I think what you are looking for is how my 'maint' and 'master'
branches are maintained; 'maint' corresponds to your "stable
release" while 'master' corresponds to your "develment branch".

When a stable release is cut, 'maint' is forked from there.

Truly obvious corrections will be applied on top of the tip of
'maint' directly, while if there are any doubt about a proposed
change I might fork a topic off of the tip of 'maint' and cook
the fix for a while until I finally merge it to 'maint'.  This
way, 'maint' will be "bugfix only since the last release".

The tip of 'maint' will be merged into 'master', from time to
time, to make sure that all fixes will be in 'master'.

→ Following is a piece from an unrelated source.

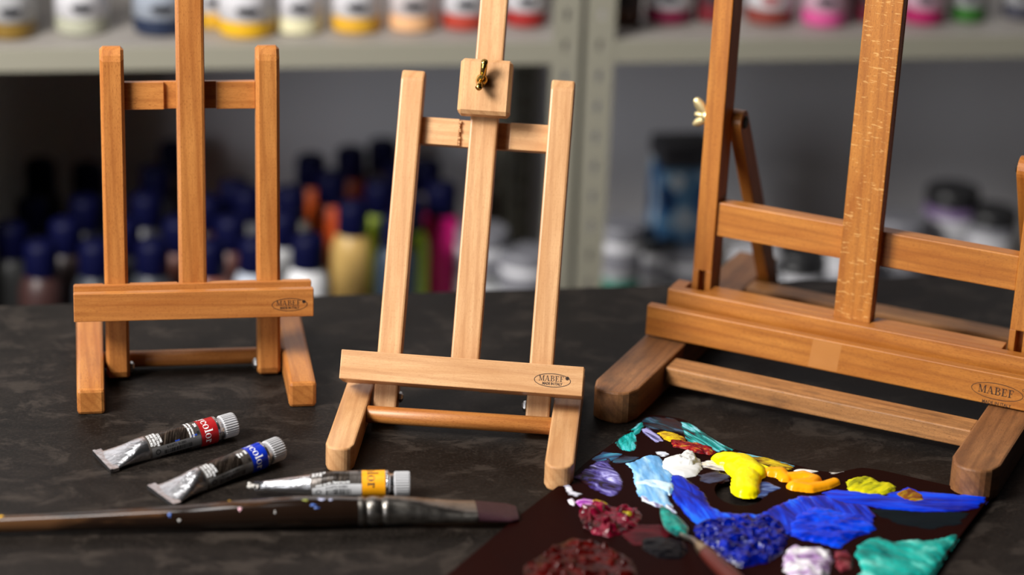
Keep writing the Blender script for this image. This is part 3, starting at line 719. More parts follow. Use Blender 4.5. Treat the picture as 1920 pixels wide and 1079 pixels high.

When it is time for a new release to be cut, I'd make sure that
the tip of 'maint' is merged into 'master' (it usually is) and
then the tip of the 'master' is tagged to be released.  After a
release is made, I could have two maintenance branches (one that
continues on top of the old codebase, another that fixes the new
release).  A fix that can apply to both codebases will be
applied to the maintenance branch for the old release and then
its tip can be pulled into the maintenance branch for the new
release and then its tip can further be merged into the
development branch.

At some point, the codebases for the older release and the
current release become diverged enough that merging could become
inpractical (the same bug may need different fix if the
infrastracture has become different); you would need to bite the
bullet and fix it twice (i.e. differently).